▶ Scenes as source code
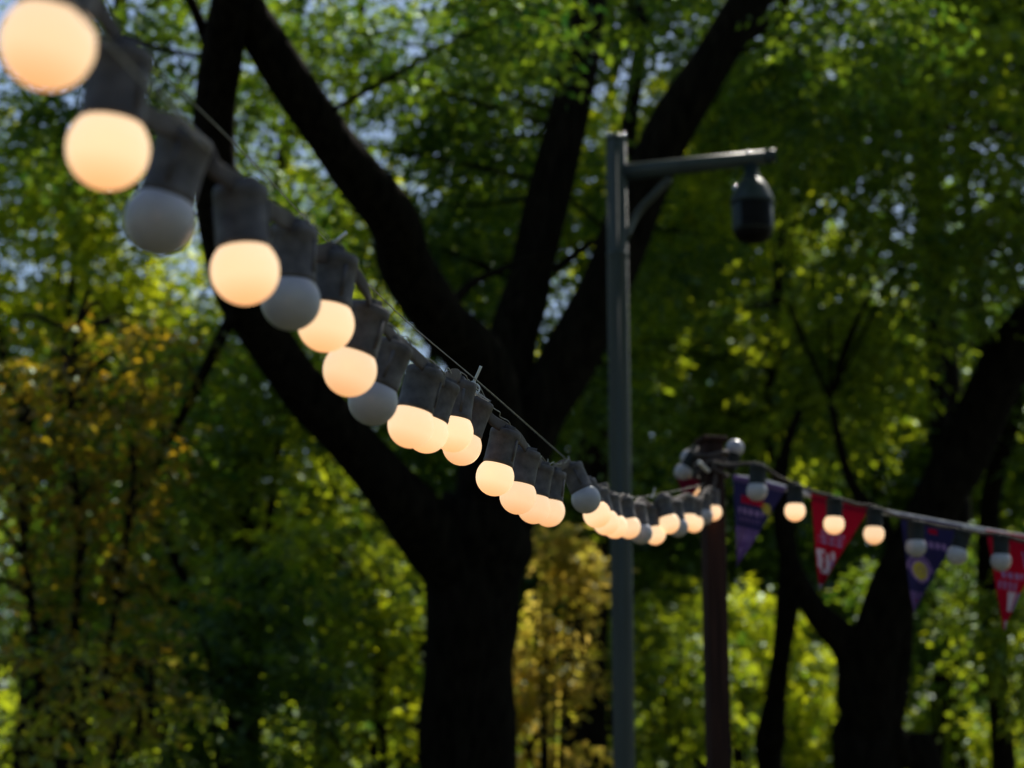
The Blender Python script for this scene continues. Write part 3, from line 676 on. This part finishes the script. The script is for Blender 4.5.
# --- left side
simple_tree('yellowing_tree', 'slender tree with yellow and rust leaves at the left edge', 70, 11.5, 5.0, .06,
    [(60, 400, 0, .65, .7, .62, 20, .22, .45), (110, 340, .3, .4, .5, .4, 9, .2, .35), (30, 560, 0, .5, .5, .6, 12, .2, .4), (130, 480, .4, .3, .4, .5, 7, .2, .3), (70, 680, -.2, .7, .5, .8, 14, .2, .4)], 'leaf_rust', .062, 1700, 31, cat='tree', tl=.35,
    stems=[([(78, 768), (74, 650), (80, 540), (70, 430), (75, 330)], [.035, .03, .025, .02, .01]), ([(40, 768), (36, 640), (22, 520), (30, 420)], [.03, .025, .02, .01]), ([(112, 768), (106, 680), (124, 560), (134, 470)], [.03, .022, .02, .01])])
simple_tree('shrub', 'lit yellow-green shrub at the bottom left corner', 90, 10.3, 2.6, .03,
    [(110, 690, 0, .28, .3, .45, 10, .15, .3), (40, 740, 0, .4, .4, .3, 8, .15, .3)], 'leaf_yellow', .065, 330, 32, cat='shrub', tl=.3, limbs_n=4)
simple_tree('tree', 'bright green tree at the left edge, behind the second bulb', 40, 21, 11, .2,
    [(60, 250, 0, 1.8, 1.5, 1.2, 26, .45, .9), (60, 90, 0, 2.4, 1.5, 1.1, 9, .3, .5), (-60, 150, 0, 1.4, 1.8, 1.0, 8, .4, .7), (150, 350, 0, 1.2, 1.2, .9, 14, .4, .7)], 'leaf_lime', .12, 3400, 33, lean=.02)
simple_tree('tree', 'deep green tree left of the middle trunk, under its lowest left limb', 250, 19, 9, .16,
    [(230, 420, 0, 1.5, 1.4, .9, 26, .4, .8), (330, 520, .5, 1.0, 1, .9, 16, .35, .6), (150, 560, 1, 1.2, 1, 1.0, 16, .4, .7), (330, 300, 2, 1.5, 1, .9, 16, .4, .7)], 'leaf_green', .10, 5200, 34)
simple_tree('shrub', 'leafy bright green shrub just left of the middle trunk', 375, 15, 3.6, .05,
    [(390, 650, 0, .34, .4, .6, 13, .2, .38), (350, 740, 0, .6, .5, .45, 12, .2, .4), (330, 560, .6, .45, .4, .45, 10, .2, .35)], 'leaf_lime', .085, 1500, 35, cat='shrub', tl=.4, limbs_n=5)
simple_tree('shrub', 'dark green shrub in the lower left, between the yellow tree and the trunk', 210, 14, 3.4, .05,
    [(210, 690, 0, .9, .6, .7, 22, .25, .5), (270, 600, .6, .5, .5, .4, 8, .2, .4)], 'leaf_deep', .085, 2200, 36, cat='shrub', tl=.4)
simple_tree('shrub', 'tall golden-leaved shrub between the middle trunk and the grey lamp post', 552, 15.2, 4.2, .05,
    [(562, 560, 0, .26, .4, .38, 8, .14, .26), (548, 660, 0, .26, .4, .5, 9, .14, .26), (535, 740, 0, .26, .4, .4, 7, .14, .26)], 'leaf_gold', .08, 1250, 37, cat='shrub', tl=.3, limbs_n=6)
# --- right understorey
for (lab, px, py, d, rx, rz, mat, sd_, tw) in [
    ('pale green shrub between the grey lamp post and the brown post', 665, 680, 20, .8, 1.0, 'leaf_green', 41, 1500),
    ('sunlit shrub right of the brown post, below the first pennant', 745, 650, 22, .7, 1.1, 'leaf_lime', 42, 1500),
    ('low green shrub below the first red pennant', 820, 700, 23, .6, .9, 'leaf_lime', 43, 1300),
    ('dark green shrub right of the leaning trunk', 945, 640, 21, .8, 1.1, 'leaf_deep', 44, 1500),
    ('sunlit shrub low in the right corner', 960, 740, 22, .9, .5, 'leaf_lime', 45, 1100),
    ('bright shrub at the right edge, beside the thin tree', 1030, 640, 18, .5, 1.1, 'leaf_green', 46, 1000)]:
    simple_tree('shrub', lab, px, d, 4.0, .05, [(px, py, 0, rx, .7, rz, 16, .3, .6)], mat, .10, tw, sd_, cat='shrub', tl=.45, limbs_n=4)

# --- trees further back
for (lab, px, d, ht, crown, mat, sd_, tw) in [
    ('tall green tree behind the left limbs of the middle tree', 330, 28, 15, [(360, 250, 0, 3.0, 2.4, 1.6, 30, .6, 1.1), (400, 80, 0, 2.6, 2, 1.6, 16, .35, .7), (250, 130, 0, 2.2, 2, 1.5, 12, .3, .6)], 'leaf_lime', 51, 2700),
    ('green tree filling the gap behind the grey lamp post', 620, 27, 16, [(620, 220, 0, 2.6, 2.4, 2.6, 34, .7, 1.2), (560, 420, 0, 1.6, 1.5, 1.0, 12, .6, .9)], 'leaf_lime', 52, 4600),
    ('broad green tree behind the hanging lamp', 790, 29, 17, [(800, 230, 0, 3.2, 2.6, 2.8, 44, .8, 1.4), (860, 400, 0, 1.8, 1.6, 1.2, 14, .6, 1)], 'leaf_green', 53, 5600),
    ('dark green tree behind the right end of the bunting', 990, 28, 16, [(1000, 280, 0, 2.8, 2.4, 3.0, 40, .8, 1.3), (1050, 460, 0, 2, 1.6, 1.4, 14, .6, 1)], 'leaf_green', 54, 5000),
    ('green tree low behind the left yellow tree', 60, 27, 12, [(60, 420, 0, 2.4, 2, 2.0, 30, .7, 1.2), (170, 540, 0, 1.8, 1.6, 1.6, 18, .6, 1)], 'leaf_deep', 55, 4200),
    ('dark tree low behind the middle trunk', 420, 26, 9, [(400, 520, 0, 2.4, 2, 1.6, 30, .6, 1.1), (520, 600, 0, 1.6, 1.6, 1.6, 16, .6, 1)], 'leaf_deep', 56, 4200),
    ('dark tree low behind the brown post', 700, 28, 9, [(700, 520, 0, 2.6, 2, 1.6, 34, .6, 1.1), (860, 560, 0, 2.0, 1.6, 1.4, 18, .6, 1)], 'leaf_deep', 57, 4600)]:
    simple_tree('tree', lab, px, d, ht, .22, crown, mat, .16, tw, sd_, tl=.8, group='trees further back')

# --- far wood, one mass
rs = np.random.default_rng(99)
Cf = []; Rf = []
for k in range(1350):
    x = rs.uniform(-24, 26); y = rs.uniform(46, 66)
    px = 512 + x / y * FPX
    topz = np.interp(px, [-200, 0, 150, 300, 420, 560, 700, 850, 1024, 1300], [12, 12, 11.5, 11, 11, 13, 16, 19, 22, 22]) + rs.normal(0, 1.2)
    Cf.append((x, y, .6 + (topz - .6) * rs.uniform(0, 1) ** 1.5)); Rf.append(rs.uniform(1.3, 2.4))
for k in range(420):      # unseen ring of park foliage added beside and behind the camera to cut skylight
    a = rs.uniform(R(26), R(334)); q = rs.uniform(20, 36)
    Cf.append((math.sin(a) * q, 8 + math.cos(a) * q, rs.uniform(.8, 15))); Rf.append(rs.uniform(1.8, 3.0))
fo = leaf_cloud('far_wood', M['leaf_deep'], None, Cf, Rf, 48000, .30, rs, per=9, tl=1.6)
tag(fo, kind='stuff')
Cu = [(rs.uniform(-15, 16), rs.uniform(33, 42), rs.uniform(.3, 3.6)) for k in range(340)]
tag(leaf_cloud('undergrowth', M['leaf_green'], None, Cu, rs.uniform(.6, 1.2, 340), 7500, .22, rs, per=9, tl=.8), kind='stuff')
mb = MB()
for k in range(46):
    x = rs.uniform(-22, 24); y = rs.uniform(42, 62); hh = rs.uniform(9, 14)
    mb.tube(spline([(x, y, -.2), (x + rs.normal(0, .2), y, hh * .5), (x + rs.normal(0, .5), y, hh)], 5), [.26, .2, .08], 8, .05, r=rs)
tag(mb.build('far_trunks', M['bark'], None), kind='stuff')
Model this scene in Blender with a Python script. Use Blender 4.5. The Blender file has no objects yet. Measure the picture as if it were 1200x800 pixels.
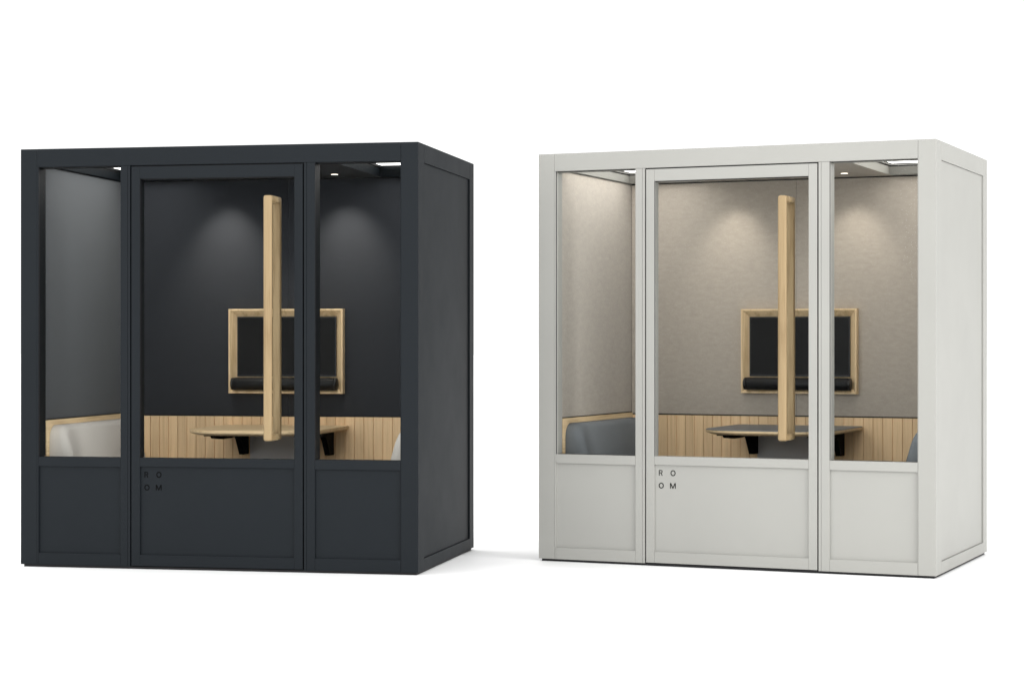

▶ WHAT TO WORK ON
The lines to be quoted run from the line containing "rs, per=9, tl=1.6)" through the end of the entries above, both included; quote them exactly and leave out any pictures.

▶ RESPONSE BELOW
fo = leaf_cloud('far_wood', M['leaf_deep'], None, Cf, Rf, 48000, .30, rs, per=9, tl=1.6)
tag(fo, kind='stuff')
Cu = [(rs.uniform(-15, 16), rs.uniform(33, 42), rs.uniform(.3, 3.6)) for k in range(340)]
tag(leaf_cloud('undergrowth', M['leaf_green'], None, Cu, rs.uniform(.6, 1.2, 340), 7500, .22, rs, per=9, tl=.8), kind='stuff')
mb = MB()
for k in range(46):
    x = rs.uniform(-22, 24); y = rs.uniform(42, 62); hh = rs.uniform(9, 14)
    mb.tube(spline([(x, y, -.2), (x + rs.normal(0, .2), y, hh * .5), (x + rs.normal(0, .5), y, hh)], 5), [.26, .2, .08], 8, .05, r=rs)
tag(mb.build('far_trunks', M['bark'], None), kind='stuff')
Model this scene in Blender with a Python script. Use Blender 4.5. The Blender file has no objects yet. Measure the picture as if it were 1200x800 pixels.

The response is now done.